## START

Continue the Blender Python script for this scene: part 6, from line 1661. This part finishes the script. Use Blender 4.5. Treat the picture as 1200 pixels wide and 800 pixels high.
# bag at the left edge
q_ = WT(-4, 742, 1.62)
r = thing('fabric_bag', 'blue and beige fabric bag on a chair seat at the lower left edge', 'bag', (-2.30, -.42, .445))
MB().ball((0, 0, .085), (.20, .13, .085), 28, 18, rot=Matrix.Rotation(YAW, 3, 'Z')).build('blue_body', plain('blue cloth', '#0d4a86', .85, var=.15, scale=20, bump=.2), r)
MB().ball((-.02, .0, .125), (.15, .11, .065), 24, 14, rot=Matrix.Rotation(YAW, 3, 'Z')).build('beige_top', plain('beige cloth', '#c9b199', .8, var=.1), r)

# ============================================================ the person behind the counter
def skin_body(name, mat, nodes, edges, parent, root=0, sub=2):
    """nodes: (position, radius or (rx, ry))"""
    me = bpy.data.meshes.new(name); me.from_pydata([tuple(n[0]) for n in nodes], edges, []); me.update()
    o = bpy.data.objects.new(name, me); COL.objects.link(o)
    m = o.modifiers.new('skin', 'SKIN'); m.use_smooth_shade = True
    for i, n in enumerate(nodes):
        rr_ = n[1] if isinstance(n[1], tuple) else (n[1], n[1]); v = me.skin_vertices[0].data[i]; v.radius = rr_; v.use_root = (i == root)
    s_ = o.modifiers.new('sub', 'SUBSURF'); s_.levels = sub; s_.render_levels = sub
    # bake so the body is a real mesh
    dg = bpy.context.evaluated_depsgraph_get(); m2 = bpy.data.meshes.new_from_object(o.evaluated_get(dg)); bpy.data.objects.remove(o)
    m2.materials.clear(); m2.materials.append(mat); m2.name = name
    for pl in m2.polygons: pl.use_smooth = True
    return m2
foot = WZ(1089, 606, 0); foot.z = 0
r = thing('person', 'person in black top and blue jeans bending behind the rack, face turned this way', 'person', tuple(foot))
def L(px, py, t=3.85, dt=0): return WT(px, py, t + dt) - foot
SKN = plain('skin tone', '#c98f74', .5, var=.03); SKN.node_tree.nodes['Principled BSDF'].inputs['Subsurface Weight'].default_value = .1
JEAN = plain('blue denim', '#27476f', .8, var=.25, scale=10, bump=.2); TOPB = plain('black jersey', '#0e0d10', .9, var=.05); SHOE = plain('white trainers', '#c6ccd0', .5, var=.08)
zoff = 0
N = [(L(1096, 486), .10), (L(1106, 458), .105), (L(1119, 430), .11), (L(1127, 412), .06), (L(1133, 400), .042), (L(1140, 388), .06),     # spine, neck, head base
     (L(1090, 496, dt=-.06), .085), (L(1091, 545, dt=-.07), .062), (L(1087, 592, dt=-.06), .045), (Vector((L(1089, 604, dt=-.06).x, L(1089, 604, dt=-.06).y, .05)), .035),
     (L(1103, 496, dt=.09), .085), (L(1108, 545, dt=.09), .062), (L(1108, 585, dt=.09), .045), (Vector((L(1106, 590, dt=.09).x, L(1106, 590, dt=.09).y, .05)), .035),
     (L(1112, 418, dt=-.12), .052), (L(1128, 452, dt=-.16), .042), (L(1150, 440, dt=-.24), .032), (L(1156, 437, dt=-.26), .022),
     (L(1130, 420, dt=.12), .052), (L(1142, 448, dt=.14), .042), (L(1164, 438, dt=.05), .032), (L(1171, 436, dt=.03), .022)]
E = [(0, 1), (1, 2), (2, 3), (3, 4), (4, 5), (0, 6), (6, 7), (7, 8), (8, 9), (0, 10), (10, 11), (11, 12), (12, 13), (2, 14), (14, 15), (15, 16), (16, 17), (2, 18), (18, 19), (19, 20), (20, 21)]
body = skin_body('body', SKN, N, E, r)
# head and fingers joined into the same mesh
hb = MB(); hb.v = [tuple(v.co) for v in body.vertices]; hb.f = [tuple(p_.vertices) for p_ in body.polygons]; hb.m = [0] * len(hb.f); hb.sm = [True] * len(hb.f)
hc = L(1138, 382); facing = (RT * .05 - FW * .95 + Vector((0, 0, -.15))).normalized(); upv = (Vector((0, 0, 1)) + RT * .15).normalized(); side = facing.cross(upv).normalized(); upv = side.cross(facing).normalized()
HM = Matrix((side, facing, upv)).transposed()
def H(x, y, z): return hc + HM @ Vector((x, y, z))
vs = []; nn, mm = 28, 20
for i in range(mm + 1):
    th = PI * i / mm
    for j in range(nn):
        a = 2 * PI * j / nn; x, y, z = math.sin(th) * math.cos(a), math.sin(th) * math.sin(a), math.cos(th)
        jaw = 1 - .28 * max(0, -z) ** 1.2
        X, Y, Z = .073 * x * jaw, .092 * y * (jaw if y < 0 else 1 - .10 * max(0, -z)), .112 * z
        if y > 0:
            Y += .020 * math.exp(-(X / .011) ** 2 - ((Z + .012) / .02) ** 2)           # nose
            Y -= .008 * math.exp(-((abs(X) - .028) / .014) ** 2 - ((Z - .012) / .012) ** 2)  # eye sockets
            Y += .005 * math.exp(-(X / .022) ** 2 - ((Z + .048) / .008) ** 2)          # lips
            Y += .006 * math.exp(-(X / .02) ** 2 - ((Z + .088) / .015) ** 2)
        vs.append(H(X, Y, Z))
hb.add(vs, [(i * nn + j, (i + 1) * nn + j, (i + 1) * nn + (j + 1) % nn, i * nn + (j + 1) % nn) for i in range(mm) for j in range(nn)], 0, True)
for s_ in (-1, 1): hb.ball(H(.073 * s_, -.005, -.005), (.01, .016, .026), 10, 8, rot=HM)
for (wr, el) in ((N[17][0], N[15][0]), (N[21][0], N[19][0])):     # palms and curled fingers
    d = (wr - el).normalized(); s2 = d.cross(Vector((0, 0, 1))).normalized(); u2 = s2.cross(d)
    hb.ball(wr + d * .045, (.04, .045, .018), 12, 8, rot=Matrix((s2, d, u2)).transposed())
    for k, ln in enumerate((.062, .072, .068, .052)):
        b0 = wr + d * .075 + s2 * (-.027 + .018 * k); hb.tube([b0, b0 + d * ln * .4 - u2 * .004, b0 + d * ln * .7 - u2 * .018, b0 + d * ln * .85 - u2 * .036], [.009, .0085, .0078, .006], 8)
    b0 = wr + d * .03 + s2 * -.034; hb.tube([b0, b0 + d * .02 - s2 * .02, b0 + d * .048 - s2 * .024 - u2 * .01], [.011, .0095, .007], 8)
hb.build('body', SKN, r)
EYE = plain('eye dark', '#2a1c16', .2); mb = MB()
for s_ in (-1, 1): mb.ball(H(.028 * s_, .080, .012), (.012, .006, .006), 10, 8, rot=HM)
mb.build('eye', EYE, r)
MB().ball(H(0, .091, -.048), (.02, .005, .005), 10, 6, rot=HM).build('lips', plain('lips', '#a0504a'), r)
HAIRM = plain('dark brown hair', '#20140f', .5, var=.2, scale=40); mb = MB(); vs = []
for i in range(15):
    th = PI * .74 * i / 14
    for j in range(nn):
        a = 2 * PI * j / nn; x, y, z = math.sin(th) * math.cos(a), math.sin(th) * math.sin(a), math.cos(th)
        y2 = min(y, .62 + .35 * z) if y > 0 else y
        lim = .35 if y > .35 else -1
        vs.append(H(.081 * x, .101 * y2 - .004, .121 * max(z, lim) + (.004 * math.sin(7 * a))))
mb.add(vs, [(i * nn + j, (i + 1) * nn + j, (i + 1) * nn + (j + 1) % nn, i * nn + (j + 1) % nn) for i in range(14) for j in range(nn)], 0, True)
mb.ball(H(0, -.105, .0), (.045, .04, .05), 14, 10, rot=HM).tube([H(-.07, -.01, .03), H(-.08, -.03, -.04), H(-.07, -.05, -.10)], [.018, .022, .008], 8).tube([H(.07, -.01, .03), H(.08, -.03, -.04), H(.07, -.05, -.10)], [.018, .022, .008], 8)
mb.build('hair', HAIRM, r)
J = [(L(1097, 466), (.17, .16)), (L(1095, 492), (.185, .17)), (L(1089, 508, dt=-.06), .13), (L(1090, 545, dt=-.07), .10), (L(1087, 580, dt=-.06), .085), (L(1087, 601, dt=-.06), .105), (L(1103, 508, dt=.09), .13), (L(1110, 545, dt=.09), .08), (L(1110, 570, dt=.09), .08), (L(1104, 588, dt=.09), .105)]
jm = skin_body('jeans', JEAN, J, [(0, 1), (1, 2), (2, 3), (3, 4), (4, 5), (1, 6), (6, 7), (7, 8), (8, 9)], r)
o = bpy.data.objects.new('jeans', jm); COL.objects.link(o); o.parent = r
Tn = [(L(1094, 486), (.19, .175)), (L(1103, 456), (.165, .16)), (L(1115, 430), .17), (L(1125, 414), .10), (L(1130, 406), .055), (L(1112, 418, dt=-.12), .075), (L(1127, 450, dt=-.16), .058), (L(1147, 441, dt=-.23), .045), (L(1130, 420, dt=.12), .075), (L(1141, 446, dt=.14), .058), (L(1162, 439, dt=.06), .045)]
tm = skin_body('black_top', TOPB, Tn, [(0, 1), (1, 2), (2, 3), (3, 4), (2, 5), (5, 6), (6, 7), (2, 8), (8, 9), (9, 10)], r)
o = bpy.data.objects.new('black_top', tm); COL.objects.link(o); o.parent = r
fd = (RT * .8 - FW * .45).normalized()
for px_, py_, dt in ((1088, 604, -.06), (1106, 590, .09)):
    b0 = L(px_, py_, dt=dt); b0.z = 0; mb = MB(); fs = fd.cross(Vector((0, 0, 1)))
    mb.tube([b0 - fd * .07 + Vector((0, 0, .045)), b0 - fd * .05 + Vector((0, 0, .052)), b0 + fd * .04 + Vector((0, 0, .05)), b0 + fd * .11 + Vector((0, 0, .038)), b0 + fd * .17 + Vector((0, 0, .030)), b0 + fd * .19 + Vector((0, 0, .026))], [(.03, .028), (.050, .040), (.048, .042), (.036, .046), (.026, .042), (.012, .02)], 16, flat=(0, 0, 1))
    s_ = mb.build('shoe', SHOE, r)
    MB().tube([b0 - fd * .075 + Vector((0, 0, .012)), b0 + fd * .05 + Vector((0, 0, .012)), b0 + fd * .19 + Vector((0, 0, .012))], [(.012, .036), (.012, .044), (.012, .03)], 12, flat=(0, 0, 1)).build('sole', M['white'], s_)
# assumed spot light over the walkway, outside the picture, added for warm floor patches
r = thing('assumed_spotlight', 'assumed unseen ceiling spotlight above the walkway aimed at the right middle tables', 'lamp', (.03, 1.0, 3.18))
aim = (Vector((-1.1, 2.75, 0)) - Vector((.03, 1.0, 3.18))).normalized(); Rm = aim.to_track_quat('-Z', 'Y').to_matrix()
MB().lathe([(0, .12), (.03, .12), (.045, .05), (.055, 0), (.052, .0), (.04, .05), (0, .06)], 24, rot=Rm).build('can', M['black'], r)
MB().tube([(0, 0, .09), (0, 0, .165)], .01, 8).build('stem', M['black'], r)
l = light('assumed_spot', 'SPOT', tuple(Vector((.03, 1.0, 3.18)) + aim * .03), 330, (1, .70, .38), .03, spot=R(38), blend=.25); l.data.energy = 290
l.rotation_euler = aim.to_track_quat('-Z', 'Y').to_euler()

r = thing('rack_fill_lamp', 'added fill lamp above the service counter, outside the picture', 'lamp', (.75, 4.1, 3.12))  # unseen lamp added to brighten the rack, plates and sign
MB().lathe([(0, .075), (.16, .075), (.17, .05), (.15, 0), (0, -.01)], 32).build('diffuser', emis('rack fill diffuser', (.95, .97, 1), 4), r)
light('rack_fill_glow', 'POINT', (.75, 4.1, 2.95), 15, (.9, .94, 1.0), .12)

## END
## START

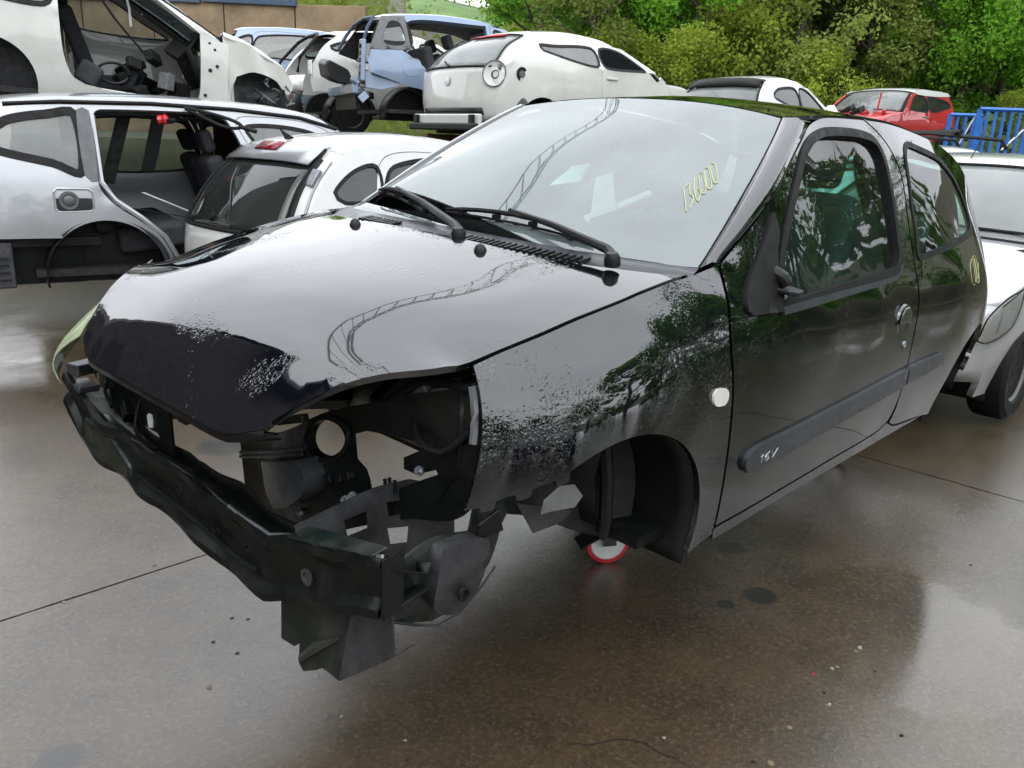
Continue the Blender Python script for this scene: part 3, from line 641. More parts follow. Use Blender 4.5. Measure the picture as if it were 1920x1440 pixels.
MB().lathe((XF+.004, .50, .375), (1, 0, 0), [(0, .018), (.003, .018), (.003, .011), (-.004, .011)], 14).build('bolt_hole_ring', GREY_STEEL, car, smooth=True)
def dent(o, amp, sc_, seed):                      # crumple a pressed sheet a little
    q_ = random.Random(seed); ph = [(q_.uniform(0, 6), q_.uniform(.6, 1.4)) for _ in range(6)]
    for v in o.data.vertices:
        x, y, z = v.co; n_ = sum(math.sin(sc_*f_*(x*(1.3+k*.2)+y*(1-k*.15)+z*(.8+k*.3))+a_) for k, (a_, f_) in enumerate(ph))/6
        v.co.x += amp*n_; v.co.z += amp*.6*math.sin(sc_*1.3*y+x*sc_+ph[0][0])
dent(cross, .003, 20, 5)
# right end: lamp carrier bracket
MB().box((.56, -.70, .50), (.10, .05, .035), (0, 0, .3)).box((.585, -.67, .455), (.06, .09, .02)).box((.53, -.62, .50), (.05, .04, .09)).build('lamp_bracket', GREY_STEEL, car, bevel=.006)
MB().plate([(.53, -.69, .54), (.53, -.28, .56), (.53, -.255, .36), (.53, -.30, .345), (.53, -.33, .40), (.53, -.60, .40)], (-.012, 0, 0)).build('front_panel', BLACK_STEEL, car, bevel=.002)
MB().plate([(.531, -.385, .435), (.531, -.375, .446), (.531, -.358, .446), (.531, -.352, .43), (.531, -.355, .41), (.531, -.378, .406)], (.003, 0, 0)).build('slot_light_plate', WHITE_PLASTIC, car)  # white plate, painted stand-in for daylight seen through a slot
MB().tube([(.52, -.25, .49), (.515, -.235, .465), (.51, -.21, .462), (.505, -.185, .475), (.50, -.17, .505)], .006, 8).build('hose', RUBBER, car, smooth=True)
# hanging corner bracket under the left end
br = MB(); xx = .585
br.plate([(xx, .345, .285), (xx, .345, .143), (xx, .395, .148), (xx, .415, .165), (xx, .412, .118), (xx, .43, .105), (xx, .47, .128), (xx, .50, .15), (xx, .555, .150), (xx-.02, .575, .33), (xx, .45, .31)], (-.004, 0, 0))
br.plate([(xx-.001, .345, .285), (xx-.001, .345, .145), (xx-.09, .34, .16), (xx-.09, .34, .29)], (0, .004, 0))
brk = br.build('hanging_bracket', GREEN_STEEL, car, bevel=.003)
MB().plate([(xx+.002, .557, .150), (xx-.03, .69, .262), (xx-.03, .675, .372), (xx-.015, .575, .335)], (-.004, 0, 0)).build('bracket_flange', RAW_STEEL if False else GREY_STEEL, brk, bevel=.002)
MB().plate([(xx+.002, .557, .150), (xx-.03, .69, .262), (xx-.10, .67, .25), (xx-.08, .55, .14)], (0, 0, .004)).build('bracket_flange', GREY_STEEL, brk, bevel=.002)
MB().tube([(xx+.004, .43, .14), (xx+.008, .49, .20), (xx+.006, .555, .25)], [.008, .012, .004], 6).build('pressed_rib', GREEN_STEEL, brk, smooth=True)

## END

Exactly reproduce the lines that run from the line bearing "Continue the Blender Python script for this scene: part 6, from" through the line bearing "cloth', '#c9b199', .8, var=.1), r)", with both end lines included.

FULL RESPONSE:
Continue the Blender Python script for this scene: part 6, from line 1661. This part finishes the script. Use Blender 4.5. Treat the picture as 1200 pixels wide and 800 pixels high.
# bag at the left edge
q_ = WT(-4, 742, 1.62)
r = thing('fabric_bag', 'blue and beige fabric bag on a chair seat at the lower left edge', 'bag', (-2.30, -.42, .445))
MB().ball((0, 0, .085), (.20, .13, .085), 28, 18, rot=Matrix.Rotation(YAW, 3, 'Z')).build('blue_body', plain('blue cloth', '#0d4a86', .85, var=.15, scale=20, bump=.2), r)
MB().ball((-.02, .0, .125), (.15, .11, .065), 24, 14, rot=Matrix.Rotation(YAW, 3, 'Z')).build('beige_top', plain('beige cloth', '#c9b199', .8, var=.1), r)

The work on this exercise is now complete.